Several blockades have been violently taken down following the declaration of emergency ordinance orders in response to the Dutch Uprising.
According to the Netherlands Post, roughly 200 hundred fines were handed out on Monday, and at least seven have been arrested.
Late last night, the Dutch police’s Mobile Unit used tear gas to disperse protesters in Heerenveen and break up a blockade at a food distribution centre.
According to Paudal, most if not all blockades have been dispersed as of Tuesday evening (GMT) after several municipalities announced emergency ordinance orders which gave the police unprecedented powers to intervene — not unlike the Emergencies Act, which Canadian PM Justin Trudeau utilized in response to the Freedom Convoy.
They explain that protesters were given an ultimatum: leave or face police action — though it was ultimately left up to police as to whether they intervened.
These emergency orders were declared in Haaksbergen, Drachten, Gieten, Hengelo, Heerenveen and Nijkerk, amongst others.

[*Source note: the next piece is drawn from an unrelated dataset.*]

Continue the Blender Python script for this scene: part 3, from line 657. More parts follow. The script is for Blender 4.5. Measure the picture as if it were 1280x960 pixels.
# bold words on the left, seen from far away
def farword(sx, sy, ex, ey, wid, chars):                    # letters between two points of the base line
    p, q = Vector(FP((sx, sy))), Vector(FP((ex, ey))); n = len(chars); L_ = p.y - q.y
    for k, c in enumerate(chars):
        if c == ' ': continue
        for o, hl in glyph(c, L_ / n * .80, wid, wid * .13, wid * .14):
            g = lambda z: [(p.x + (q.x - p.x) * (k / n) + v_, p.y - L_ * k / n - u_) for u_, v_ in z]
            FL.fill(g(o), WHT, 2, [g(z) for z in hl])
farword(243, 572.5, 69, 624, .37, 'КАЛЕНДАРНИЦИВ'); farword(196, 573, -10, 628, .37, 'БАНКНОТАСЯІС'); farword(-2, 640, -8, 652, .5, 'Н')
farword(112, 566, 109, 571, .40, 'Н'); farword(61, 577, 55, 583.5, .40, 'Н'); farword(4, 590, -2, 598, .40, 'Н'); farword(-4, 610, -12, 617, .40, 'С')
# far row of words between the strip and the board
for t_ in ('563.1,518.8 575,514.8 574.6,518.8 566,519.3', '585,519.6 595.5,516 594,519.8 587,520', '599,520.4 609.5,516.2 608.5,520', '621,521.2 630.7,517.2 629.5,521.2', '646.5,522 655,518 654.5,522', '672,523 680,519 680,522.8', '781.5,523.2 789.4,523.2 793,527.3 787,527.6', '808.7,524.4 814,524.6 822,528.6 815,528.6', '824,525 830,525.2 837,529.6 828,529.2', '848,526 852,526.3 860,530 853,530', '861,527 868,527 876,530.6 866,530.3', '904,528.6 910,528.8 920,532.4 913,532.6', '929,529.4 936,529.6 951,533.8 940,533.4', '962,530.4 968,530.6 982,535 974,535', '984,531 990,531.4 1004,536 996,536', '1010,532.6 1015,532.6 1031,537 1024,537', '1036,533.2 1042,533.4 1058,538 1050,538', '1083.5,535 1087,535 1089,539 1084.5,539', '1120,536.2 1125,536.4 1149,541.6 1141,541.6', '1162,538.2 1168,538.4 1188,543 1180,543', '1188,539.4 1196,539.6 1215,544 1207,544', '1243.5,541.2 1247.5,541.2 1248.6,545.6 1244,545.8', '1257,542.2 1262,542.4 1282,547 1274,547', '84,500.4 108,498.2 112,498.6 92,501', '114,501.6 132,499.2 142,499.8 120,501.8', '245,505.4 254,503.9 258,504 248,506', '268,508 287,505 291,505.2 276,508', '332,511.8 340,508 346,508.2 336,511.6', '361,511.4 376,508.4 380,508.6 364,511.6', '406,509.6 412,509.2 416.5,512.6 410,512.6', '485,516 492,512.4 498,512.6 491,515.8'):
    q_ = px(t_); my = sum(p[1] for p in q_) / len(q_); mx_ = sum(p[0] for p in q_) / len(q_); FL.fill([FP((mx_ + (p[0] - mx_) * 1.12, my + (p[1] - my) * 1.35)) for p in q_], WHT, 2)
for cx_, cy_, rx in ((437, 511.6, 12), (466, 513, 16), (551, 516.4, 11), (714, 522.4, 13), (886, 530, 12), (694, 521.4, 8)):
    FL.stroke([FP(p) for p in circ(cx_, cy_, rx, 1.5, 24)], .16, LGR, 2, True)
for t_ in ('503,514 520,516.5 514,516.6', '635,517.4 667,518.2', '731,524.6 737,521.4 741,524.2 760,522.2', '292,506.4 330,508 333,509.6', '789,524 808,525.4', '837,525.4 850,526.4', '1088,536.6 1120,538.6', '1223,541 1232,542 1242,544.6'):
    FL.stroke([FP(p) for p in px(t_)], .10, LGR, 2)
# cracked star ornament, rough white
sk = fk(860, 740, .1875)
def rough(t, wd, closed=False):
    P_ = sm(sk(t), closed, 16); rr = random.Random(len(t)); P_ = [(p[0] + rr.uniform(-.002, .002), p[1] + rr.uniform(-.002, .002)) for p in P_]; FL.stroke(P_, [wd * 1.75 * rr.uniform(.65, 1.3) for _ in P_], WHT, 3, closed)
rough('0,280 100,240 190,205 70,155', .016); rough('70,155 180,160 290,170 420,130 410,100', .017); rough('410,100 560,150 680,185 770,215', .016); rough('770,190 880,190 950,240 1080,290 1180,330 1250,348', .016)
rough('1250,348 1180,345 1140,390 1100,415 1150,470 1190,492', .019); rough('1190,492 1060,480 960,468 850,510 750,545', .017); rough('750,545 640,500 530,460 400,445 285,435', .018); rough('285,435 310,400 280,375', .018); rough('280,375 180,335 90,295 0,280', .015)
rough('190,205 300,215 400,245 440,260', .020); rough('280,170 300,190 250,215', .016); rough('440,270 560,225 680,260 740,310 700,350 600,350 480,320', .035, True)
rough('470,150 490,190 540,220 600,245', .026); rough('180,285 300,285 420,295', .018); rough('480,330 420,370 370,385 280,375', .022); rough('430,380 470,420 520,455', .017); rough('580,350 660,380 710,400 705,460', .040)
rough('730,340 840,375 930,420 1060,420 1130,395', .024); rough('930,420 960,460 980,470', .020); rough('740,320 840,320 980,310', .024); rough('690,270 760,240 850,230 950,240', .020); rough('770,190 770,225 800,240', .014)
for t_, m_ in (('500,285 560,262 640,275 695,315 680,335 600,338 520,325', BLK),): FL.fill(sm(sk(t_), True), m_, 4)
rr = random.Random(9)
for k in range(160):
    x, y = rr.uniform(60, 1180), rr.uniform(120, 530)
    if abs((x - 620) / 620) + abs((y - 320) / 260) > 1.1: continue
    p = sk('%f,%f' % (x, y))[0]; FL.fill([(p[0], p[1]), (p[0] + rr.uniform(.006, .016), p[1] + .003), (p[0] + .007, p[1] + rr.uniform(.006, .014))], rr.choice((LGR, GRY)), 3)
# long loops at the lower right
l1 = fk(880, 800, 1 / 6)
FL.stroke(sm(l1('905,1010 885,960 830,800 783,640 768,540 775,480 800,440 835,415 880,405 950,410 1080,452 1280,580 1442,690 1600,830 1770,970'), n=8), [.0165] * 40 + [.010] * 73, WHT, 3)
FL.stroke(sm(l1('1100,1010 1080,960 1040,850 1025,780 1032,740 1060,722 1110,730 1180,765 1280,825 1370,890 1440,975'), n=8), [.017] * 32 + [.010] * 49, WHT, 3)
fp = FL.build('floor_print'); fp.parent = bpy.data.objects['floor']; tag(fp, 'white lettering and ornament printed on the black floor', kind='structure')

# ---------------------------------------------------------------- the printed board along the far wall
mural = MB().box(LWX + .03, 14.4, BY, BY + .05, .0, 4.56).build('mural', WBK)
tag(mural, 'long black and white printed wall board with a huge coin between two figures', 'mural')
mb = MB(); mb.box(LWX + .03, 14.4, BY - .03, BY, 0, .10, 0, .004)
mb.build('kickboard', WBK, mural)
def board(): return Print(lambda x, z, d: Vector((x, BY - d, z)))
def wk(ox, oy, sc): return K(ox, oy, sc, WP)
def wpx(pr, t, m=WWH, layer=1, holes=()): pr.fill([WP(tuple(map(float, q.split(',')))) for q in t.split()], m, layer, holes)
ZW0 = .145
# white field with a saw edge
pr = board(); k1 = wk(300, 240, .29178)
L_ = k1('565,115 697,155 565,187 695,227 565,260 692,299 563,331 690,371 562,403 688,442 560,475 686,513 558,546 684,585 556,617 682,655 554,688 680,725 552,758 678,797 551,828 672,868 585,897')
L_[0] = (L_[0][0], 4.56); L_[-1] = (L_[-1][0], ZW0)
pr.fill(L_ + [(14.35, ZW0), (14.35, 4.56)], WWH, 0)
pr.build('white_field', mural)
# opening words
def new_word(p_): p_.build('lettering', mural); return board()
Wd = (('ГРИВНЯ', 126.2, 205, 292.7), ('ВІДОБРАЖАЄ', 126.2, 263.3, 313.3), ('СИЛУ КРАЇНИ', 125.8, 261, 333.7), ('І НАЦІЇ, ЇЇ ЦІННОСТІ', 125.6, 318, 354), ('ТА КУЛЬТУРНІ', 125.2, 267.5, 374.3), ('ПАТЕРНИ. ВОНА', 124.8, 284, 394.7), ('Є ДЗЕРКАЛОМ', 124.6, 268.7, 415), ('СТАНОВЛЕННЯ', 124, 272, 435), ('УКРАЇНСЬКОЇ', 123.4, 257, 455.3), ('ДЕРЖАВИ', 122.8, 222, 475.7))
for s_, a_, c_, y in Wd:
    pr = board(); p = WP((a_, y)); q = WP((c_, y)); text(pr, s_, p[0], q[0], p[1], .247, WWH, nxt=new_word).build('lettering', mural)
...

Reporting live from the Netherlands, TCS Editor-in-Chief Keean Bexte says, “[The Netherlands’ government has passed a policy that has been suggested and pushed by Klaus Schwab and the World Economic Forum. It’s a policy that will see nitrogen pollution cut in half by 2030. Now, along with cutting nitrogen pollution comes cutting farms, cutting farm production, and cutting farm[ing] jobs,”
He then points to a red handkerchief hanging off the side-view mirror of a construction truck, saying that it has become “a symbol of the protest here in the Netherlands — they’re flying off the shelves at every store, and every protester’s carrying one.”
“… Every farmer in this country is united against this government,” Bexte explains, “and they’re blockading the distribution centres of grocery stores to let the public know exactly where their food comes from and what will happen if Mark Rutte, Klaus Schwab, and the rest of the globalists get their way.”
Bexte continues, gesturing to haybales behind him, explaining that farmers have lit haybales on fire and left them on the road in protest.
It is not clear whether such tactics will also be employed tonight.